▶ **DATA BLOCK**
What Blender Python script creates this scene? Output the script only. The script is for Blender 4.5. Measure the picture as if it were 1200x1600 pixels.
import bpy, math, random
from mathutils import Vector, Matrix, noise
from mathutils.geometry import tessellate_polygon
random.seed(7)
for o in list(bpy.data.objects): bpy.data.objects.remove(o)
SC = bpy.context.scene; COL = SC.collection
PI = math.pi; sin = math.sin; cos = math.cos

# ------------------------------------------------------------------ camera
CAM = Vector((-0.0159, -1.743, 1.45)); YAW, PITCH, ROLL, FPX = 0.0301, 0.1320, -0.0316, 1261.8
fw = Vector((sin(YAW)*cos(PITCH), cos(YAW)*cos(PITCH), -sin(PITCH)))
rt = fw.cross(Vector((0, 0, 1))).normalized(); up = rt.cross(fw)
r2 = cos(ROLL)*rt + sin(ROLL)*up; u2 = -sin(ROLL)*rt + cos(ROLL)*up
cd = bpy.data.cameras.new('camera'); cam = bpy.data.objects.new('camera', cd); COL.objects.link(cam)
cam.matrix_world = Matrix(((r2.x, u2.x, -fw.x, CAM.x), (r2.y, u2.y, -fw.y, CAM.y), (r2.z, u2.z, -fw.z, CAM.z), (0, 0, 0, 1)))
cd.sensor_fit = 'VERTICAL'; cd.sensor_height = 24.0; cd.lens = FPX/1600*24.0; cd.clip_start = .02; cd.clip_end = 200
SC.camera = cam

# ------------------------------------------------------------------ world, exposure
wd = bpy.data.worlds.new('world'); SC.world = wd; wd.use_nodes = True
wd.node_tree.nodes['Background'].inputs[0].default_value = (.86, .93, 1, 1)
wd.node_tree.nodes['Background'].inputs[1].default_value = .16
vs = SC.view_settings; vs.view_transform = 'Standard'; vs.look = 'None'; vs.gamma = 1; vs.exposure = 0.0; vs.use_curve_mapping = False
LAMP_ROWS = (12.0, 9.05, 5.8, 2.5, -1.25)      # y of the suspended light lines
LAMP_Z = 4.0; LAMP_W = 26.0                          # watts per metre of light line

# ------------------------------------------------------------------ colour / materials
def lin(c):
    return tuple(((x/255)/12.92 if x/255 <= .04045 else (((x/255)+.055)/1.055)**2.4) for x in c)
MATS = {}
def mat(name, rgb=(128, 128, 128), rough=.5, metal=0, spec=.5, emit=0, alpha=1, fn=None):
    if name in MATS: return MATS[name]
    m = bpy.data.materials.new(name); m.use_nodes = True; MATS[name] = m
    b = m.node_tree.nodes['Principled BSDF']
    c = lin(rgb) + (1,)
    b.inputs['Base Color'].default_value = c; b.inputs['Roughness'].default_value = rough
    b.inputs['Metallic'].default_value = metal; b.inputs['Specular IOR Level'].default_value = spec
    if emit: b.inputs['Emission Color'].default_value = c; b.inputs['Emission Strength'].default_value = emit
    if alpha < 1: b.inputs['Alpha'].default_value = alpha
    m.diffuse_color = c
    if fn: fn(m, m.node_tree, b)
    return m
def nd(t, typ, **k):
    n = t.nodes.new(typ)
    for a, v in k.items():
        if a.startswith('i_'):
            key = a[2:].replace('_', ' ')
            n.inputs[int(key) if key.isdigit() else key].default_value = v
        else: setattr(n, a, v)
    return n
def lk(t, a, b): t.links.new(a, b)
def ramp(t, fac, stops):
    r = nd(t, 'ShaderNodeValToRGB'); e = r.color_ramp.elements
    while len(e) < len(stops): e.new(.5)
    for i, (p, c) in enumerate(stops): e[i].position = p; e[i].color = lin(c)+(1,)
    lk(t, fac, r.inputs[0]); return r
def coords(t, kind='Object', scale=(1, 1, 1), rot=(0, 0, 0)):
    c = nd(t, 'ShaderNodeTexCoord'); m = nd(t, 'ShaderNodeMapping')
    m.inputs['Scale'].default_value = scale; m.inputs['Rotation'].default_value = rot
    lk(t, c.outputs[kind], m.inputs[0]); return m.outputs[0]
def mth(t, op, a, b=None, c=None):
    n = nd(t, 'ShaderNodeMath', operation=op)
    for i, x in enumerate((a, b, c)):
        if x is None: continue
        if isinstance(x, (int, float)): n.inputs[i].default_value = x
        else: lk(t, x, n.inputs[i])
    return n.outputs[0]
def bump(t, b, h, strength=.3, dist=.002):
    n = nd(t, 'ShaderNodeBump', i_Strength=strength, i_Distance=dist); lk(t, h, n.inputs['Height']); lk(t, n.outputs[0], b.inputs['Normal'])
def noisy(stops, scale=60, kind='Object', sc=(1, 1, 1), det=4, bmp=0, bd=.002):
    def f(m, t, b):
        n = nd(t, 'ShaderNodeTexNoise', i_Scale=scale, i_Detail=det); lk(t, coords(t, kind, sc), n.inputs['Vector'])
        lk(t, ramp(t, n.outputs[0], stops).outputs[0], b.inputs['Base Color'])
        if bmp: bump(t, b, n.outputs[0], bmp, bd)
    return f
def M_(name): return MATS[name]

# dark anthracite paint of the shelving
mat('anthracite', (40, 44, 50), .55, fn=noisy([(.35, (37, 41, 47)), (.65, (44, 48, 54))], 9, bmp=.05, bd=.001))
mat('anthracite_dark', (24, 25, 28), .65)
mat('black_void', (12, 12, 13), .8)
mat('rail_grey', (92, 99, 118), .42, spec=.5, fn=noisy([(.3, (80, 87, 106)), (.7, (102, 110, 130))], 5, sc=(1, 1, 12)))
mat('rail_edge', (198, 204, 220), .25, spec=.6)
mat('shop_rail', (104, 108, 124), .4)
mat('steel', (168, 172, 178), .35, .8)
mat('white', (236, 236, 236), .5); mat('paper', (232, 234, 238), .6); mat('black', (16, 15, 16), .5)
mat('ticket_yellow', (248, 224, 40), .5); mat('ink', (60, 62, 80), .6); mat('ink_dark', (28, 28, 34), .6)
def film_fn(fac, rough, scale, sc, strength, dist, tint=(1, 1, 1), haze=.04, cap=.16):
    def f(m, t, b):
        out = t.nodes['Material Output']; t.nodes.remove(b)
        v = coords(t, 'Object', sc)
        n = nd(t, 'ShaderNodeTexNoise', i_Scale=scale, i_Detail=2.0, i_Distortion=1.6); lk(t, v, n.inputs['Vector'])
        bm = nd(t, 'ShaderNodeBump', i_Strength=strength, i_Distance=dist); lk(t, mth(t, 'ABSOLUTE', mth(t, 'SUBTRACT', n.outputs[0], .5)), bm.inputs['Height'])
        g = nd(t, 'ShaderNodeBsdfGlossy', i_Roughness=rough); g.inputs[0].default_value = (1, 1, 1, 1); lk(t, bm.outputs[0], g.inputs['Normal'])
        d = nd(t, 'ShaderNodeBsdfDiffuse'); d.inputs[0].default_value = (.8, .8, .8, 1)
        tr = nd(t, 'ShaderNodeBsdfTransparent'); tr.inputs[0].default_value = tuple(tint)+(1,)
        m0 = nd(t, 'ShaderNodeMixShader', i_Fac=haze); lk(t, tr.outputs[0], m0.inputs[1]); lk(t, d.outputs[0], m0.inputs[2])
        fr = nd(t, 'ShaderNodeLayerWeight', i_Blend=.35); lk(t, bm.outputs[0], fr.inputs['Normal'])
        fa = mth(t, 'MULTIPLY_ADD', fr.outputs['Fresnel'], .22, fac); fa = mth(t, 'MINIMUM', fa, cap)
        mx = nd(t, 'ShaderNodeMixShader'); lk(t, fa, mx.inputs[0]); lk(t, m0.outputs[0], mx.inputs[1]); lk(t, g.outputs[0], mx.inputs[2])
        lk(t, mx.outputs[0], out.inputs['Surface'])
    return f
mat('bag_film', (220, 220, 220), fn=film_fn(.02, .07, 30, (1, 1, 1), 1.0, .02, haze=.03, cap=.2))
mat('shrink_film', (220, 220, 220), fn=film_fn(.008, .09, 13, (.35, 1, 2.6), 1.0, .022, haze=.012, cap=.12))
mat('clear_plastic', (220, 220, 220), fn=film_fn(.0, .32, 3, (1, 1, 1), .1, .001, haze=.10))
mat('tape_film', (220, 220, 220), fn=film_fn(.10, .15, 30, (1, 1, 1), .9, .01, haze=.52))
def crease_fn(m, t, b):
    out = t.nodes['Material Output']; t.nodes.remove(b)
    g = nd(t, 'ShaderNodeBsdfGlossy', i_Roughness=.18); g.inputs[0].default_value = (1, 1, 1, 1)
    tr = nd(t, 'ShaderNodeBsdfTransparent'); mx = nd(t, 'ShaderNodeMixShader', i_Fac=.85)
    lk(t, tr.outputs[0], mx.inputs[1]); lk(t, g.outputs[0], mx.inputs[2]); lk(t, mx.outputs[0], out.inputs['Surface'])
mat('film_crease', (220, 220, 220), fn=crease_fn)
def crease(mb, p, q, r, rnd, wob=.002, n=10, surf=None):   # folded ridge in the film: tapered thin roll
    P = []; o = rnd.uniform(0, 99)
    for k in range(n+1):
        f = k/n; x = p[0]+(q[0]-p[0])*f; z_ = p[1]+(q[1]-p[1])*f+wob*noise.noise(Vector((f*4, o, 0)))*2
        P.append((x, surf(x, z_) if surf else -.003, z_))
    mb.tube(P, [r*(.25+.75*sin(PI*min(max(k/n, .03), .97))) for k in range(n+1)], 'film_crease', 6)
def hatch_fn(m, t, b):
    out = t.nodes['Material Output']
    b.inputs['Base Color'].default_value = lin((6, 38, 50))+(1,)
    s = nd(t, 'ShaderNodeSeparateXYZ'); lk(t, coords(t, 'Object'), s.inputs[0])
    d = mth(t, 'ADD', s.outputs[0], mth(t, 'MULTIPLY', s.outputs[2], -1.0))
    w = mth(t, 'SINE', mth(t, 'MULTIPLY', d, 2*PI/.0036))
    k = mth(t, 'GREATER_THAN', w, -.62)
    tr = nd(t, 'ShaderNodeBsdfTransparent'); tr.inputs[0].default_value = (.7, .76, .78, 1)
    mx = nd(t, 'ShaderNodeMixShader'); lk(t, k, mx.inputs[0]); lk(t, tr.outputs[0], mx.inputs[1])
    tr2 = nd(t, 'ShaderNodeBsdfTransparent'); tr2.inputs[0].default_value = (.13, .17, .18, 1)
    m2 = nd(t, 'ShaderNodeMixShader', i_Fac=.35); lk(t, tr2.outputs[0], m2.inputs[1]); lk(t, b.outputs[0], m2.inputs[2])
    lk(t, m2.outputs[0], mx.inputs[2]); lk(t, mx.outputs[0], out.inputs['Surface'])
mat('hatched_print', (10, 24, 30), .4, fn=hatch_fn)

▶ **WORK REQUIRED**
Each line from the start of the listing above through the line containing "SC.camera = cam" should be copied exactly, please, with no other lines added.

▶ **SOLUTION**
What Blender Python script creates this scene? Output the script only. The script is for Blender 4.5. Measure the picture as if it were 1200x1600 pixels.
import bpy, math, random
from mathutils import Vector, Matrix, noise
from mathutils.geometry import tessellate_polygon
random.seed(7)
for o in list(bpy.data.objects): bpy.data.objects.remove(o)
SC = bpy.context.scene; COL = SC.collection
PI = math.pi; sin = math.sin; cos = math.cos

# ------------------------------------------------------------------ camera
CAM = Vector((-0.0159, -1.743, 1.45)); YAW, PITCH, ROLL, FPX = 0.0301, 0.1320, -0.0316, 1261.8
fw = Vector((sin(YAW)*cos(PITCH), cos(YAW)*cos(PITCH), -sin(PITCH)))
rt = fw.cross(Vector((0, 0, 1))).normalized(); up = rt.cross(fw)
r2 = cos(ROLL)*rt + sin(ROLL)*up; u2 = -sin(ROLL)*rt + cos(ROLL)*up
cd = bpy.data.cameras.new('camera'); cam = bpy.data.objects.new('camera', cd); COL.objects.link(cam)
cam.matrix_world = Matrix(((r2.x, u2.x, -fw.x, CAM.x), (r2.y, u2.y, -fw.y, CAM.y), (r2.z, u2.z, -fw.z, CAM.z), (0, 0, 0, 1)))
cd.sensor_fit = 'VERTICAL'; cd.sensor_height = 24.0; cd.lens = FPX/1600*24.0; cd.clip_start = .02; cd.clip_end = 200
SC.camera = cam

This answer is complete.